Despite holding above $0.22, technical signals and derivatives market dynamics suggest the altcoin could face more volatility in the short term.
HBAR’s Relative Strength Index (RSI) hit extreme levels—87.9 on the 7-day and 79.8 on the 14-day—indicating overbought conditions. Historically, such levels have often preceded price corrections. The token was also trading 30% above its 50-day moving average, making it vulnerable to mean reversion.
Support near $0.225, based on Fibonacci retracement (23.6% level), failed to hold during Tuesday’s pullback. The next key support is around $0.206, corresponding to the 38.2% Fibonacci level.
HBAR’s underperformance came amid a 1.8% drop in the overall crypto market cap and a rise in Bitcoin dominance to 63.12%. This signals capital rotation toward BTC and away from riskier altcoins.
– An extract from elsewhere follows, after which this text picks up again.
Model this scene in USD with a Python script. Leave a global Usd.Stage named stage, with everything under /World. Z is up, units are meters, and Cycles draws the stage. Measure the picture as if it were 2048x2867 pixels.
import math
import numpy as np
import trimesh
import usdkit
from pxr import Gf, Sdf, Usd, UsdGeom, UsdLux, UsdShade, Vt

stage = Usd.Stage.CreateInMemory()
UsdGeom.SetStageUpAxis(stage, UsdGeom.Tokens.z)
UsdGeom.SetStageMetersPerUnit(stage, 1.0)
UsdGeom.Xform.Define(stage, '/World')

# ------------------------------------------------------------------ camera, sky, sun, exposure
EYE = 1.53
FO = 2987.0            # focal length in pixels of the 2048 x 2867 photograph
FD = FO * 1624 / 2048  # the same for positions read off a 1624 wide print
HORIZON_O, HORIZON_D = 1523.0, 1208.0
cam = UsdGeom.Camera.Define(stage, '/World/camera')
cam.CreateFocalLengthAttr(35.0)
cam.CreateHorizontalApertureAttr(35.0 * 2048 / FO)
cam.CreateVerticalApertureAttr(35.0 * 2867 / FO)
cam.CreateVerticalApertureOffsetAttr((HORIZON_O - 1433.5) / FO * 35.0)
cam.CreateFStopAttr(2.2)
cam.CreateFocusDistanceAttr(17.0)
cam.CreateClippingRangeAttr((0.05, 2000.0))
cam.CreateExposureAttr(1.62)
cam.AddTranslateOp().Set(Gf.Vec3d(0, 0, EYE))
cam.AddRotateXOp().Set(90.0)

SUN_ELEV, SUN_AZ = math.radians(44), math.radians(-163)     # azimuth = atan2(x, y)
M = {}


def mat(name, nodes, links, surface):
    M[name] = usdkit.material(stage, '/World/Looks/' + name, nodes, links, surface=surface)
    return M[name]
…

Meanwhile, the Crypto Fear & Greed Index remains at 70, a traditionally contrarian signal warning of potential downside.
Still, prominent analyst Ali Martinez sees bullish potential if HBAR breaks above the $0.36 resistance. For now, traders are watching whether institutional adoption narratives can offset technical headwinds—especially if Bitcoin stabilizes above $117,000.
Key levels to watch: $0.206 support, $0.265 resistance, and Bitcoin’s $117.4K macro pivot.
Open interest in HBAR futures climbed to a record $450 million, according to Coingape, intensifying volatility. Within 24 hours, long positions worth $7.1 million were liquidated as the token failed to break resistance in the $0.233–$0.263 zone.
Trading volume also dropped 43% to $834 million, indicating fading momentum. The spot-to-perpetual ratio sits at 0.46, implying price movements are being driven largely by speculative derivatives rather than organic demand.